There is no authority. There are no rules or laws. There are only practices, and the Internet is very very large and the events in question are very very small. If Franc Hoggle is outed by a named person, there will only be short term and immediate effects. This is like an Asian lion pondering the ethics of killing and eating a deer, and the effects of that moment of thought on Antelopes in Africa. The system being affected here is small and hardly even exists.
There are also these three pragmatic problems: 1) Hoggle’s name is known, as far as I can tell, to dozens of people at this point, because he bragged. He outed himself to someone, and that person talked to someone who talked to someone. Hoggle outed himself in meat space, in snail-time. This conversation should be about “outing” Hoggle in cyberspace as he has outed himself in meat space. 2) Hoggle has explicitly stated that he does not care if he is outed.

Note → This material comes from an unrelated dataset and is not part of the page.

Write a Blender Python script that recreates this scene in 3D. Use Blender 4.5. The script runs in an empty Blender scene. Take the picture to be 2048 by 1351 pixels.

Therefore, the effects of outing him will always be ambiguous. This is like someone breaking a promise in Kant’s thought experiment but then you look more closely and you Kant really tell if a promise was broken. 3) Since so many people know who Hoggle is, and there is so much discussion about this issue, isn’t it likely that if someone really wants to bother to out the insignificant creep they’d figure out a way of doing it autonomously? I Kant imagine why not.
Greg Laden says
autonomously?? autonomously??? DAMN YOU AUTOCORRECT!!!!
Anonymously. Well, both, I guess.
Brian Lynchehaun says
Thank you for pointing out that this conversation won’t achieve the goal that no-one has claimed as the goal.
Greg Laden says
No problem, it was a pleasure.
Jadehawk says
point of interest: this is actually not correct; and what moderating he does do has nothing to do with the supposedly “abusive and furiously tribal” commenters there and a lot to do with trolls from, for example, ERV’s blog.